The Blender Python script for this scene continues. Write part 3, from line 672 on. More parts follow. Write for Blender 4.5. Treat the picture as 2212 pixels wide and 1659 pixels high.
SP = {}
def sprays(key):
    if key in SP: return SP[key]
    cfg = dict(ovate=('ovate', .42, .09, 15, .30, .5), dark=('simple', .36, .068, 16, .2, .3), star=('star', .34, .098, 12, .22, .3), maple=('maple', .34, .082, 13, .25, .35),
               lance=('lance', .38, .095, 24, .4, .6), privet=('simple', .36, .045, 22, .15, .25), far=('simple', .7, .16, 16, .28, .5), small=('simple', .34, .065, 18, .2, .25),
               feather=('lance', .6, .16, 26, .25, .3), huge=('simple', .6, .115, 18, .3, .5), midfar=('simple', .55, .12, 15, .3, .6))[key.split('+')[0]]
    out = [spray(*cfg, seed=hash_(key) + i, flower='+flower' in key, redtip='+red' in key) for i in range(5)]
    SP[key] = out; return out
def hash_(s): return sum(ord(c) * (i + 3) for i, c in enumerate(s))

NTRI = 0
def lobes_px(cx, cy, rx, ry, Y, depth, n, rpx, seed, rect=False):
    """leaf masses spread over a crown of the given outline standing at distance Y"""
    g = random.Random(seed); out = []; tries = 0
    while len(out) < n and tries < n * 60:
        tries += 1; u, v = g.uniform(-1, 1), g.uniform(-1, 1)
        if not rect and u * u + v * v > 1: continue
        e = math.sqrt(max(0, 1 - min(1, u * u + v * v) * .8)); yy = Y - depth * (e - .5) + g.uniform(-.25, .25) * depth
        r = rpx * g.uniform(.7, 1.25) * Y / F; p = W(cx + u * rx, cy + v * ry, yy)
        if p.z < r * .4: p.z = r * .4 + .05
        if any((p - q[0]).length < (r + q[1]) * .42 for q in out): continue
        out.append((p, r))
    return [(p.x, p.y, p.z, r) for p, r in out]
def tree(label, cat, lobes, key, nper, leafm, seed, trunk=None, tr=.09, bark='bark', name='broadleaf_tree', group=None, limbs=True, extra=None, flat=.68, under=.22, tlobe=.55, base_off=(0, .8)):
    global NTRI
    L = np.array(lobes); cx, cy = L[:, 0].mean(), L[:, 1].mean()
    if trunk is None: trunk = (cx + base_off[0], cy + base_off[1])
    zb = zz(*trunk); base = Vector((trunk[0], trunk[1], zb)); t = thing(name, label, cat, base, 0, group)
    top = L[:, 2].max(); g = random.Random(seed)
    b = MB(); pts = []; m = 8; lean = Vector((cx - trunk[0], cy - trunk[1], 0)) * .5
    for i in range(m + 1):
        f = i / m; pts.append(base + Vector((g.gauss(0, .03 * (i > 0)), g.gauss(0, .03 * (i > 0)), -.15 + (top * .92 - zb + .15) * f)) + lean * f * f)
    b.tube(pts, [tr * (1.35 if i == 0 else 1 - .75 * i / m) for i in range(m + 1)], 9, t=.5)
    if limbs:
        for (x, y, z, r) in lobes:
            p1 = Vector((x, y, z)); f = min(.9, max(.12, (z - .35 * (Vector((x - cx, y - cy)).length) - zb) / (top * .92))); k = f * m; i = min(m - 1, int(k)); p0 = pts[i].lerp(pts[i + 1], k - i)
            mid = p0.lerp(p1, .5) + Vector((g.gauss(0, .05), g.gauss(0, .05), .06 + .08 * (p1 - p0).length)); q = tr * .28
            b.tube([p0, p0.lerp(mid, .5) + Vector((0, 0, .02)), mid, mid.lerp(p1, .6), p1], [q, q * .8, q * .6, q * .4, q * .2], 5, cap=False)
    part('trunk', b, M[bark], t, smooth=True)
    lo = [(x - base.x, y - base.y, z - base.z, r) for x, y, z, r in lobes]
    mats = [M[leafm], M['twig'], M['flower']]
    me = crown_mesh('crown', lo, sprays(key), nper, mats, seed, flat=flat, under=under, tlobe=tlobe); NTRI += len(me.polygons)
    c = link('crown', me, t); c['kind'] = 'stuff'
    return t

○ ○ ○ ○

_PROBLEM REQUIREMENTS_:
List every line above that contains the word "crown".

_FINISHED ANSWER_:
    """leaf masses spread over a crown of the given outline standing at distance Y"""
    me = crown_mesh('crown', lo, sprays(key), nper, mats, seed, flat=flat, under=under, tlobe=tlobe); NTRI += len(me.polygons)
    c = link('crown', me, t); c['kind'] = 'stuff'